-- START --

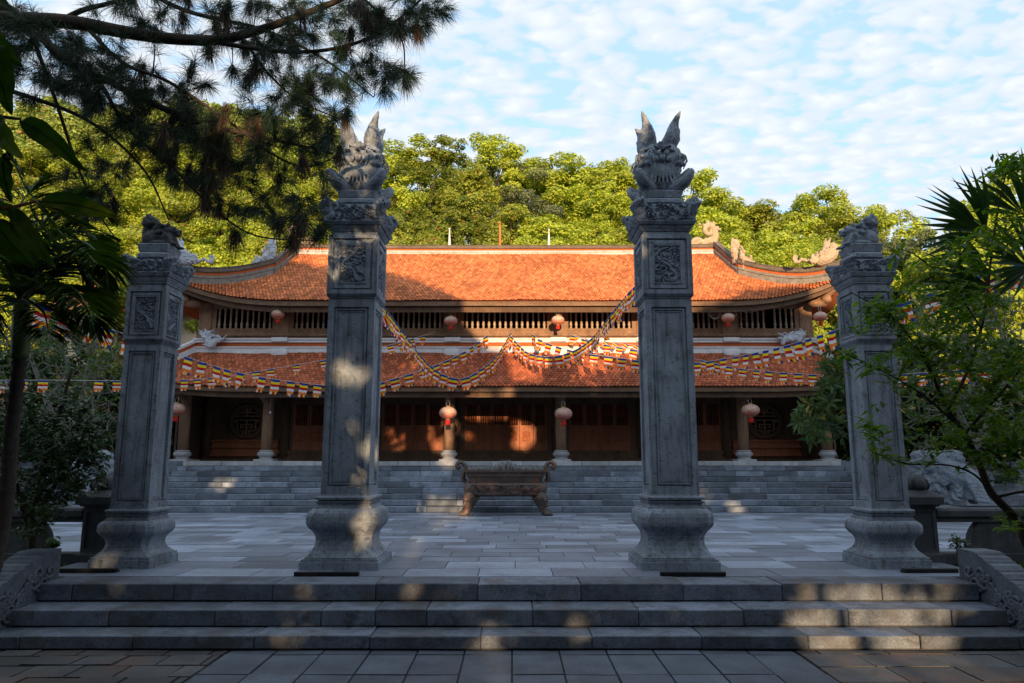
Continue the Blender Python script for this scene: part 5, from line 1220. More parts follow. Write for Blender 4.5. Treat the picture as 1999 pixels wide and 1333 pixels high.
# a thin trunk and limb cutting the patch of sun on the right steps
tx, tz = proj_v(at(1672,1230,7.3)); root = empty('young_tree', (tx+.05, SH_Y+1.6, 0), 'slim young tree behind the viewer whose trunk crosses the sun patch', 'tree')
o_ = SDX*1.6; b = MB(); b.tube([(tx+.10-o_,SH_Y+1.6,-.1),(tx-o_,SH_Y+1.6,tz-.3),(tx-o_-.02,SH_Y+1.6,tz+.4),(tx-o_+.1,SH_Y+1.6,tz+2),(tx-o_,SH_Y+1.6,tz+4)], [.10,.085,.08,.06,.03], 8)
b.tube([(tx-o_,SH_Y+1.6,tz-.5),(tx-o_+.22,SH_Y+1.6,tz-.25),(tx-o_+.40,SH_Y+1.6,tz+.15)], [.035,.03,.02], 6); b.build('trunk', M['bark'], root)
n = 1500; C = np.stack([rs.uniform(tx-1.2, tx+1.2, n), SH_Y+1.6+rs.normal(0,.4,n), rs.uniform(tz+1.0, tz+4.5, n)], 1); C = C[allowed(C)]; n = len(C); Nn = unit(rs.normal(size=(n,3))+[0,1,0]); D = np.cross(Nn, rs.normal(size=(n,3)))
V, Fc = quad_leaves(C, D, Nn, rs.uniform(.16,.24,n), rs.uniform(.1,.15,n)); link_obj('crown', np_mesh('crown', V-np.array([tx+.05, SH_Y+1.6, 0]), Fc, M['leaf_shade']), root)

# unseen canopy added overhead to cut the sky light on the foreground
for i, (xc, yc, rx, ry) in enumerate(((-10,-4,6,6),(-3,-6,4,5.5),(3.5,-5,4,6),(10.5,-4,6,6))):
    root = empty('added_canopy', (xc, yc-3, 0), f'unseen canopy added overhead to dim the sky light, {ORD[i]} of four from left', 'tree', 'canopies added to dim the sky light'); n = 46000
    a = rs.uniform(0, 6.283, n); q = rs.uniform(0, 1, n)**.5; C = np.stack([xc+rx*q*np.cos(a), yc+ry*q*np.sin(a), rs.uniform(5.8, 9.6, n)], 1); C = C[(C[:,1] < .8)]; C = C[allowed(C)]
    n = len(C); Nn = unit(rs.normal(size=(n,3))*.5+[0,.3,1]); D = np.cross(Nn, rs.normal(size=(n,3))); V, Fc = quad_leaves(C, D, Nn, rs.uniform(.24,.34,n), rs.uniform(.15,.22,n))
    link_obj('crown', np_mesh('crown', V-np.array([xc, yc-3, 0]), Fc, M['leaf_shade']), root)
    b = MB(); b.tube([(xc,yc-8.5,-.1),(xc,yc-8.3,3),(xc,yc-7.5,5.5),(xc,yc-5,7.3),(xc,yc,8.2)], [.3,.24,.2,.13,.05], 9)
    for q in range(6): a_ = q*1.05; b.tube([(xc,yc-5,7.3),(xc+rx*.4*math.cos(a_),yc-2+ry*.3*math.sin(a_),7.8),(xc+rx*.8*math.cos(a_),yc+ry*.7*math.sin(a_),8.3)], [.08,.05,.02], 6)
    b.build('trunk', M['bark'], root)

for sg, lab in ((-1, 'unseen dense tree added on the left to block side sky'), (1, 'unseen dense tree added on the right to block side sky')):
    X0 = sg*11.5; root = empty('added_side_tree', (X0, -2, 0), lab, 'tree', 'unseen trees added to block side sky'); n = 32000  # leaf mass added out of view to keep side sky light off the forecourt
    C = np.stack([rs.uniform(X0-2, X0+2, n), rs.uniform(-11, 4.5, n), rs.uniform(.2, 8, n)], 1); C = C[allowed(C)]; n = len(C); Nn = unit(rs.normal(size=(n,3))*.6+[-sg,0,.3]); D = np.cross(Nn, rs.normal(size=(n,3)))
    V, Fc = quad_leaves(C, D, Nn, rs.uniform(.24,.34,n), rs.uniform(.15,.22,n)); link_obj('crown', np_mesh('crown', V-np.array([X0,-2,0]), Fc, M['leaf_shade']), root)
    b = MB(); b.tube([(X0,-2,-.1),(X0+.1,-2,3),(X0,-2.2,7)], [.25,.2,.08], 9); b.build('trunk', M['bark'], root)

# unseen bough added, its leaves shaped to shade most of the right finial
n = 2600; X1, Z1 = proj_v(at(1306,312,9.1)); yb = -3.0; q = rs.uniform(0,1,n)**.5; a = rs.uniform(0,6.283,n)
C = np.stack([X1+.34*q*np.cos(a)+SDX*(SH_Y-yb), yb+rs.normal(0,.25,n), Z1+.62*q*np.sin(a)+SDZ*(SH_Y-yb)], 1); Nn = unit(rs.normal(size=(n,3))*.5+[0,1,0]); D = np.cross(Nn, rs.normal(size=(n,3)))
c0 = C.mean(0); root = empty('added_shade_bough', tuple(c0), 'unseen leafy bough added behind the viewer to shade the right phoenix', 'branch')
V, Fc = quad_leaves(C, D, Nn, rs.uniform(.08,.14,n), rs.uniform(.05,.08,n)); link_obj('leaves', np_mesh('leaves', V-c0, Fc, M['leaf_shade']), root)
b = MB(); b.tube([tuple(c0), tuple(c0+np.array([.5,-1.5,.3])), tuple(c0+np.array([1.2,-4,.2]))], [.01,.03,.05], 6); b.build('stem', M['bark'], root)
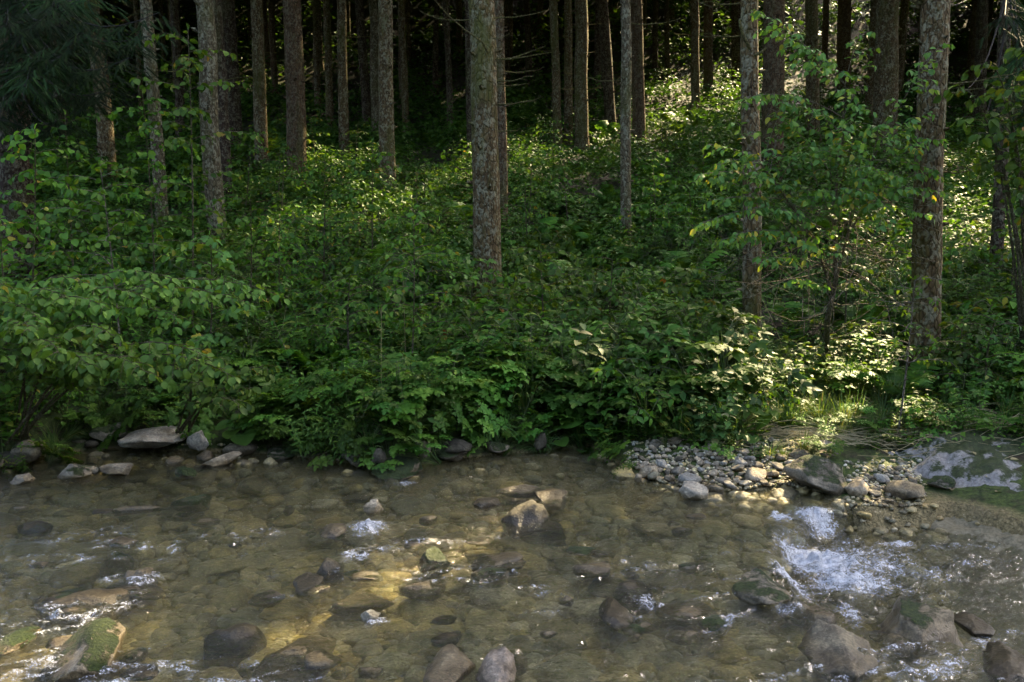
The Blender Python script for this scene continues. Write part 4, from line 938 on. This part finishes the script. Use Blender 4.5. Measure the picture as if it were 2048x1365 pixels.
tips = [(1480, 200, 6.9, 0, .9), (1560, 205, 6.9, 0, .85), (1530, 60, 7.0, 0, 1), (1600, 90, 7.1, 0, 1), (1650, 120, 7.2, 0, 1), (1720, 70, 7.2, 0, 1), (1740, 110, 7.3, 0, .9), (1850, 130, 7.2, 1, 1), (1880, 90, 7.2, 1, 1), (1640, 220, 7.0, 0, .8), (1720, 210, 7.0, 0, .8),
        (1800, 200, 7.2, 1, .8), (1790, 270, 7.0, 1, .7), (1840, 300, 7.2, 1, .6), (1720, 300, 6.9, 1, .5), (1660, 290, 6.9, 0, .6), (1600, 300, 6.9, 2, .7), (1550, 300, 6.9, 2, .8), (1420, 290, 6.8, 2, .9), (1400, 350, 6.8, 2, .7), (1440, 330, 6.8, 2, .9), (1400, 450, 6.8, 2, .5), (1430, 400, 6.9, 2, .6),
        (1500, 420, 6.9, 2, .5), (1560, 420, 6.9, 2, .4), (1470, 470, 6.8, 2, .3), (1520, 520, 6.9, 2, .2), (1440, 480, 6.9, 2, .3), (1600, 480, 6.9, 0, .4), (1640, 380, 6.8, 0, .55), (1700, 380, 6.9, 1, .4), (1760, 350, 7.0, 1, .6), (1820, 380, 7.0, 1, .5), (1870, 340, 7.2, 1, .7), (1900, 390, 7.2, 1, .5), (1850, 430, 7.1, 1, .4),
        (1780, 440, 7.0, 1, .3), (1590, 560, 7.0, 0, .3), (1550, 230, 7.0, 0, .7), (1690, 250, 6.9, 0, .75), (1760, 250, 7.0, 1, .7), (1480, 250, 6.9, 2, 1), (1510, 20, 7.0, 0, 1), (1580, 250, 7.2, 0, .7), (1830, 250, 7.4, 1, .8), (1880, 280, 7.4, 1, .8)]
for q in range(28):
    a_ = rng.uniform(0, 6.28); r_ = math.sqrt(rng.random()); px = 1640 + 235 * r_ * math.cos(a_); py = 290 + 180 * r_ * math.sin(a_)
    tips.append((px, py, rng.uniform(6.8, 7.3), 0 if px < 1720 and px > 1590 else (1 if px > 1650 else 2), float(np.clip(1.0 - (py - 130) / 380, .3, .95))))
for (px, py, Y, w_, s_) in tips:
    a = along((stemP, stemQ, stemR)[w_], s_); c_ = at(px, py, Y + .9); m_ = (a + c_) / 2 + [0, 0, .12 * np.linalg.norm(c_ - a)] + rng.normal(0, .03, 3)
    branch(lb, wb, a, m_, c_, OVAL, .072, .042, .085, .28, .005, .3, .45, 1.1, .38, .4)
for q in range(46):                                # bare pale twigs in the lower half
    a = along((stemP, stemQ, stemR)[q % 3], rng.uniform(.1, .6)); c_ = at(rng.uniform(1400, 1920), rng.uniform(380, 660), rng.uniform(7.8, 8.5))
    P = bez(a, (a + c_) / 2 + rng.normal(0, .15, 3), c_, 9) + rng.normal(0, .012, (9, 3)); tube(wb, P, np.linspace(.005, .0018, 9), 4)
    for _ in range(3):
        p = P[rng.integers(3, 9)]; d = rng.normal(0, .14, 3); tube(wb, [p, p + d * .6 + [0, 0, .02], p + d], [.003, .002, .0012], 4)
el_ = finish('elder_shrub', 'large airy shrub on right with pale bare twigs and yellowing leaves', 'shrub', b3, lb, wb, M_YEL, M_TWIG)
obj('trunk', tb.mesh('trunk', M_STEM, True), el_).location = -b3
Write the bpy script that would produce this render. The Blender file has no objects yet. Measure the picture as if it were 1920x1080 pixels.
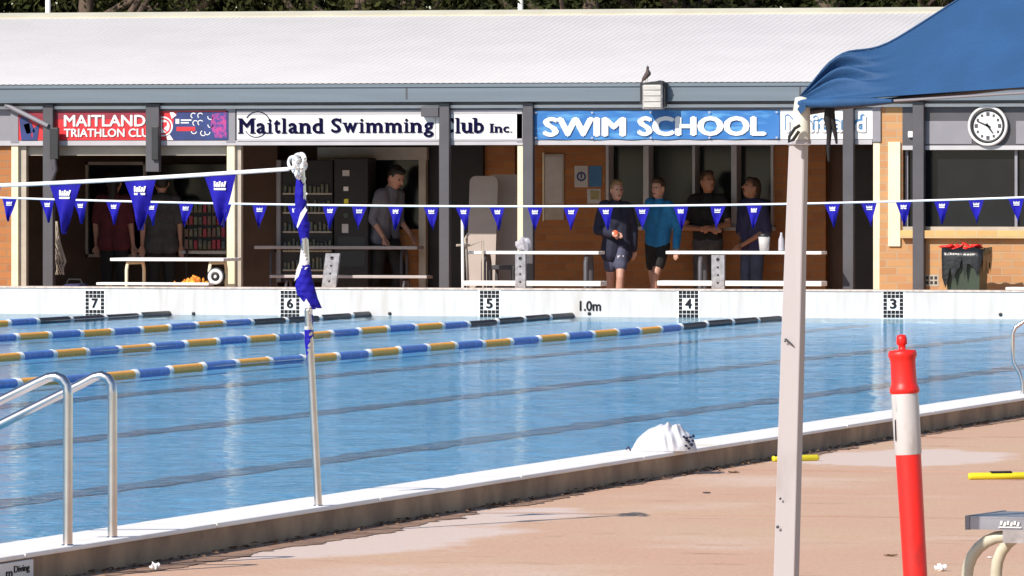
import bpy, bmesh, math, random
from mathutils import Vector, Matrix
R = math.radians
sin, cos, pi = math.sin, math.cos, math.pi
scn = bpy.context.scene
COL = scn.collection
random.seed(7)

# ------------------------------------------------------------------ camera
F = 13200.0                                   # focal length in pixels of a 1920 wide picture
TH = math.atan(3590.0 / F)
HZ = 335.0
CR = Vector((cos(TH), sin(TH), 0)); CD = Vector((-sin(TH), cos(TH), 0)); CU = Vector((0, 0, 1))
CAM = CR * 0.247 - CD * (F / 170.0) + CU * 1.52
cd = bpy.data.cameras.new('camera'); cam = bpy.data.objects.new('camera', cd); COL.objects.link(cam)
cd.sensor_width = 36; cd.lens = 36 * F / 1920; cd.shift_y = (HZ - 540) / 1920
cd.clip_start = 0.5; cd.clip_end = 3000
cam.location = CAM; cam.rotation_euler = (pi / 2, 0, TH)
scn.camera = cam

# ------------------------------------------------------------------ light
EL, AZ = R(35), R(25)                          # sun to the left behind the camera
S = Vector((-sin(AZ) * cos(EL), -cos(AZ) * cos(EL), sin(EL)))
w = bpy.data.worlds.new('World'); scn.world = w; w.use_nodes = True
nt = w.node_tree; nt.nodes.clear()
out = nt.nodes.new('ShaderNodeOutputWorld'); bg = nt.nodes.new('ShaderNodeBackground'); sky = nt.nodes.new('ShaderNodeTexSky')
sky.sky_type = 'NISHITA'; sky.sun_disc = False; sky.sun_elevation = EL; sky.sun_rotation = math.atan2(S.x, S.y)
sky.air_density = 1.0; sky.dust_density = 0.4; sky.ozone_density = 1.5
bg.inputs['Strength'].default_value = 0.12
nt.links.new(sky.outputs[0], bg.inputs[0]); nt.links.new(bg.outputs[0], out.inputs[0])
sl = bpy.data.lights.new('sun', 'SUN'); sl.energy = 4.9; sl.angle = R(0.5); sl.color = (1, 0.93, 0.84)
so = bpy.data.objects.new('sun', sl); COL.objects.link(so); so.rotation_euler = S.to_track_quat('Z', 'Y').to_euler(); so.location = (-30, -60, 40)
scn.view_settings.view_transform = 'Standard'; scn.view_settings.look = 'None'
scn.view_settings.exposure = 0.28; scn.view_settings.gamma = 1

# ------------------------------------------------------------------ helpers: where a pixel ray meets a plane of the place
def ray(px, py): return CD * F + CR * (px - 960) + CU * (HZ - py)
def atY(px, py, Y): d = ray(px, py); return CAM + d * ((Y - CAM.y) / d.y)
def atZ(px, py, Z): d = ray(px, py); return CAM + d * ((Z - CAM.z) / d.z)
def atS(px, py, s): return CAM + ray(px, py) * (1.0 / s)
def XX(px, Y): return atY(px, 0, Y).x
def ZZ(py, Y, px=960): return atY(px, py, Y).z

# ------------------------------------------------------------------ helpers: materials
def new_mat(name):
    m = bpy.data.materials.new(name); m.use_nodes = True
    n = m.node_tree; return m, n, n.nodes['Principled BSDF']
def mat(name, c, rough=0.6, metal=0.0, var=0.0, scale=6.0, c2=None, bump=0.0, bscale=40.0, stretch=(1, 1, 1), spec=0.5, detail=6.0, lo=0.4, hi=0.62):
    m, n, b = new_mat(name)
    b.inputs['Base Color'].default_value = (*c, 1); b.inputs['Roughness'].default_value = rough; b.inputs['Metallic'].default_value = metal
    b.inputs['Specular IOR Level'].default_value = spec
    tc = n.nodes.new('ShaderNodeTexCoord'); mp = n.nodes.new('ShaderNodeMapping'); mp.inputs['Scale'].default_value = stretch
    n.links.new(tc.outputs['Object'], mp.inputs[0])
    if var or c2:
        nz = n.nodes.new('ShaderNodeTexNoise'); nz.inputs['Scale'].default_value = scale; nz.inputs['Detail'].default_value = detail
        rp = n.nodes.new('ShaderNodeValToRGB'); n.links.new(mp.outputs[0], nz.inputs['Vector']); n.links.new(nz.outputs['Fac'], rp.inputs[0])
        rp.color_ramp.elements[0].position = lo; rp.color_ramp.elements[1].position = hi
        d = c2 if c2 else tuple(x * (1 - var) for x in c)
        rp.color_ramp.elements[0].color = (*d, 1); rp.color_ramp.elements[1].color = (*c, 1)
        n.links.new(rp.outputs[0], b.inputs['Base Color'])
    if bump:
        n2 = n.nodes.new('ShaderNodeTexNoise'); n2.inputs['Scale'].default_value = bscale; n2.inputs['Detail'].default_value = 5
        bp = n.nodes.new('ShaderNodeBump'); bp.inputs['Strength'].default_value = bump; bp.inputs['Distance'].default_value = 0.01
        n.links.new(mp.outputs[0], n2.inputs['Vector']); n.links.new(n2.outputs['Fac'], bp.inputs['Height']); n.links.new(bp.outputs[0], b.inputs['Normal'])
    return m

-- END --

(INSTRUCTIONS FOR THE TASK) Give only the number of lines in the records that include the word "from".

(THE COMPLETED TASK) 4